** start Given information **

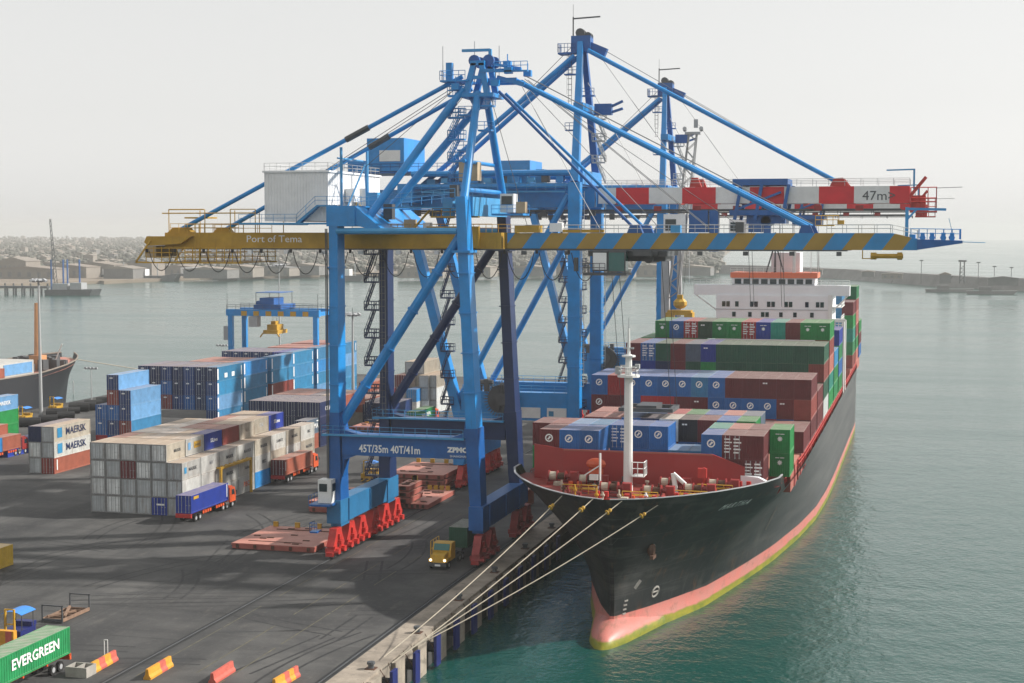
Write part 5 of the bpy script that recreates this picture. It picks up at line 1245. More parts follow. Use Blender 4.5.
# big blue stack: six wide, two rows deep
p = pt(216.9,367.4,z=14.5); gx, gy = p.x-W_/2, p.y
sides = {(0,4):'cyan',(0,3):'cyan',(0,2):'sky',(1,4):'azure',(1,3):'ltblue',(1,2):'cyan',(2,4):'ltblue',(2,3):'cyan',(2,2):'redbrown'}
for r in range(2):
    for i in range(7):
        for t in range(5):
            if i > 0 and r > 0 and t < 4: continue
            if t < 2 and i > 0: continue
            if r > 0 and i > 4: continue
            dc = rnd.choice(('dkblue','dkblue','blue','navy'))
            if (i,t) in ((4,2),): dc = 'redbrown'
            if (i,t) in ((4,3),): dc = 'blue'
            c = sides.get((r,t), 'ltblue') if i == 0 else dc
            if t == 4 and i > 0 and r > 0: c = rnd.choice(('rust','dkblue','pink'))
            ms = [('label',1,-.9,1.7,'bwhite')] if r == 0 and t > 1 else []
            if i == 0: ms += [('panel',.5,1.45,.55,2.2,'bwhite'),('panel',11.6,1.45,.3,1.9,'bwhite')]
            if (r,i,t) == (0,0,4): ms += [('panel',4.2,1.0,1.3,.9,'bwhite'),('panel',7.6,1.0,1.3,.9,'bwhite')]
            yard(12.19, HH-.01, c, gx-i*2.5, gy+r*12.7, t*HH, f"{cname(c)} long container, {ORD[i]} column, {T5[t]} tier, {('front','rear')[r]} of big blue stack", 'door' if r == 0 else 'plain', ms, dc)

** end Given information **

• [Problem description] Restate the entire listing word for word, excluding pictures.

• [Answer to the exercise]
Write part 5 of the bpy script that recreates this picture. It picks up at line 1245. More parts follow. Use Blender 4.5.
# big blue stack: six wide, two rows deep
p = pt(216.9,367.4,z=14.5); gx, gy = p.x-W_/2, p.y
sides = {(0,4):'cyan',(0,3):'cyan',(0,2):'sky',(1,4):'azure',(1,3):'ltblue',(1,2):'cyan',(2,4):'ltblue',(2,3):'cyan',(2,2):'redbrown'}
for r in range(2):
    for i in range(7):
        for t in range(5):
            if i > 0 and r > 0 and t < 4: continue
            if t < 2 and i > 0: continue
            if r > 0 and i > 4: continue
            dc = rnd.choice(('dkblue','dkblue','blue','navy'))
            if (i,t) in ((4,2),): dc = 'redbrown'
            if (i,t) in ((4,3),): dc = 'blue'
            c = sides.get((r,t), 'ltblue') if i == 0 else dc
            if t == 4 and i > 0 and r > 0: c = rnd.choice(('rust','dkblue','pink'))
            ms = [('label',1,-.9,1.7,'bwhite')] if r == 0 and t > 1 else []
            if i == 0: ms += [('panel',.5,1.45,.55,2.2,'bwhite'),('panel',11.6,1.45,.3,1.9,'bwhite')]
            if (r,i,t) == (0,0,4): ms += [('panel',4.2,1.0,1.3,.9,'bwhite'),('panel',7.6,1.0,1.3,.9,'bwhite')]
            yard(12.19, HH-.01, c, gx-i*2.5, gy+r*12.7, t*HH, f"{cname(c)} long container, {ORD[i]} column, {T5[t]} tier, {('front','rear')[r]} of big blue stack", 'door' if r == 0 else 'plain', ms, dc)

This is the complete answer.